• **What you need to do**:
Transcribe all of the material below word for word and leave out its pictures.
*****
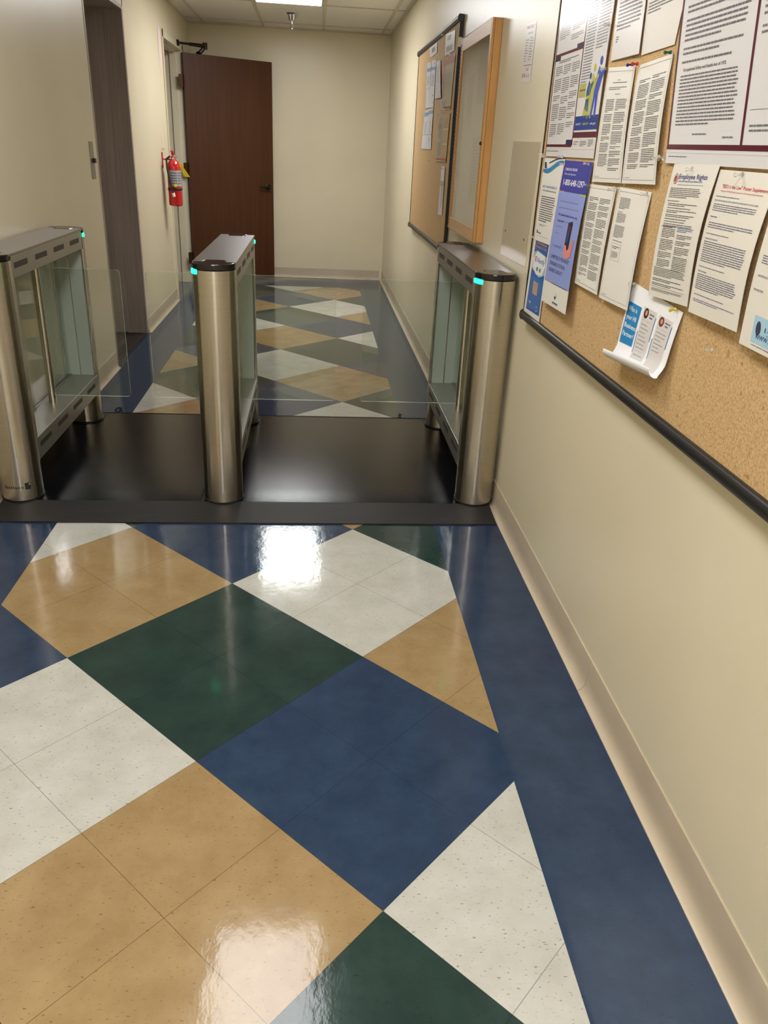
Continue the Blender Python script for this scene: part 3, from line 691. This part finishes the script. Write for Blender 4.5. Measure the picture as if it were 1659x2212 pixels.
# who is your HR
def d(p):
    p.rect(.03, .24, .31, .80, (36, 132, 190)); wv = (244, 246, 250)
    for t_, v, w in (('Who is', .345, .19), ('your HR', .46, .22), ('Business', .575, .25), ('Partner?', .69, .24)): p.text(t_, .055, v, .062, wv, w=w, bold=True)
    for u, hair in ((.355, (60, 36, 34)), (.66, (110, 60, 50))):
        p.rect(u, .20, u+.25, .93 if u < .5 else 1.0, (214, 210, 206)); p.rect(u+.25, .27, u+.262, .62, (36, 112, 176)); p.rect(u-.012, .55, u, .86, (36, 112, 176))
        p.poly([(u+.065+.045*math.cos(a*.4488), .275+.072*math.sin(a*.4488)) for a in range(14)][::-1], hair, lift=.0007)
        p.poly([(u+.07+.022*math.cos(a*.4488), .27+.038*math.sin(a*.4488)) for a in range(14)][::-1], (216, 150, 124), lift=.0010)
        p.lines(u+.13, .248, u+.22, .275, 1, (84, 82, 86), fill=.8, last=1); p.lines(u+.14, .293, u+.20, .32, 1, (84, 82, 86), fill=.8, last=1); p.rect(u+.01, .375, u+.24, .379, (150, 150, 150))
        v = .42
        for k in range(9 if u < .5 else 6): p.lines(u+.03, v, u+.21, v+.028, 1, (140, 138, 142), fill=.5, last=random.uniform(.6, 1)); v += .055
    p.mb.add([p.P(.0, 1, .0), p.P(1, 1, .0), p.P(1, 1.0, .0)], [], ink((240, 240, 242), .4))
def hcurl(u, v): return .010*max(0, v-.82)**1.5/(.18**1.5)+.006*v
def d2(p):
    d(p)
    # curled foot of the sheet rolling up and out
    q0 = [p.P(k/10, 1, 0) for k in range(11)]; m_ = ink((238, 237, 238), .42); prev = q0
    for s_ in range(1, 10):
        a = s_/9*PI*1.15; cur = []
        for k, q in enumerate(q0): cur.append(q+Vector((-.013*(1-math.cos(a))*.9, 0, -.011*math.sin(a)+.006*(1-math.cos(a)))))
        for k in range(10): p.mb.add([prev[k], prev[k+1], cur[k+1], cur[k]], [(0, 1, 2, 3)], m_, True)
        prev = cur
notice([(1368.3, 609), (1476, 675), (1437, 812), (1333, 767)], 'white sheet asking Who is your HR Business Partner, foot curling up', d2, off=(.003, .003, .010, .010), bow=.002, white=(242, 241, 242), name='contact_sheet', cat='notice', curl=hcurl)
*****
• **Finished answer**:
Continue the Blender Python script for this scene: part 3, from line 691. This part finishes the script. Write for Blender 4.5. Measure the picture as if it were 1659x2212 pixels.
# who is your HR
def d(p):
    p.rect(.03, .24, .31, .80, (36, 132, 190)); wv = (244, 246, 250)
    for t_, v, w in (('Who is', .345, .19), ('your HR', .46, .22), ('Business', .575, .25), ('Partner?', .69, .24)): p.text(t_, .055, v, .062, wv, w=w, bold=True)
    for u, hair in ((.355, (60, 36, 34)), (.66, (110, 60, 50))):
        p.rect(u, .20, u+.25, .93 if u < .5 else 1.0, (214, 210, 206)); p.rect(u+.25, .27, u+.262, .62, (36, 112, 176)); p.rect(u-.012, .55, u, .86, (36, 112, 176))
        p.poly([(u+.065+.045*math.cos(a*.4488), .275+.072*math.sin(a*.4488)) for a in range(14)][::-1], hair, lift=.0007)
        p.poly([(u+.07+.022*math.cos(a*.4488), .27+.038*math.sin(a*.4488)) for a in range(14)][::-1], (216, 150, 124), lift=.0010)
        p.lines(u+.13, .248, u+.22, .275, 1, (84, 82, 86), fill=.8, last=1); p.lines(u+.14, .293, u+.20, .32, 1, (84, 82, 86), fill=.8, last=1); p.rect(u+.01, .375, u+.24, .379, (150, 150, 150))
        v = .42
        for k in range(9 if u < .5 else 6): p.lines(u+.03, v, u+.21, v+.028, 1, (140, 138, 142), fill=.5, last=random.uniform(.6, 1)); v += .055
    p.mb.add([p.P(.0, 1, .0), p.P(1, 1, .0), p.P(1, 1.0, .0)], [], ink((240, 240, 242), .4))
def hcurl(u, v): return .010*max(0, v-.82)**1.5/(.18**1.5)+.006*v
def d2(p):
    d(p)
    # curled foot of the sheet rolling up and out
    q0 = [p.P(k/10, 1, 0) for k in range(11)]; m_ = ink((238, 237, 238), .42); prev = q0
    for s_ in range(1, 10):
        a = s_/9*PI*1.15; cur = []
        for k, q in enumerate(q0): cur.append(q+Vector((-.013*(1-math.cos(a))*.9, 0, -.011*math.sin(a)+.006*(1-math.cos(a)))))
        for k in range(10): p.mb.add([prev[k], prev[k+1], cur[k+1], cur[k]], [(0, 1, 2, 3)], m_, True)
        prev = cur
notice([(1368.3, 609), (1476, 675), (1437, 812), (1333, 767)], 'white sheet asking Who is your HR Business Partner, foot curling up', d2, off=(.003, .003, .010, .010), bow=.002, white=(242, 241, 242), name='contact_sheet', cat='notice', curl=hcurl)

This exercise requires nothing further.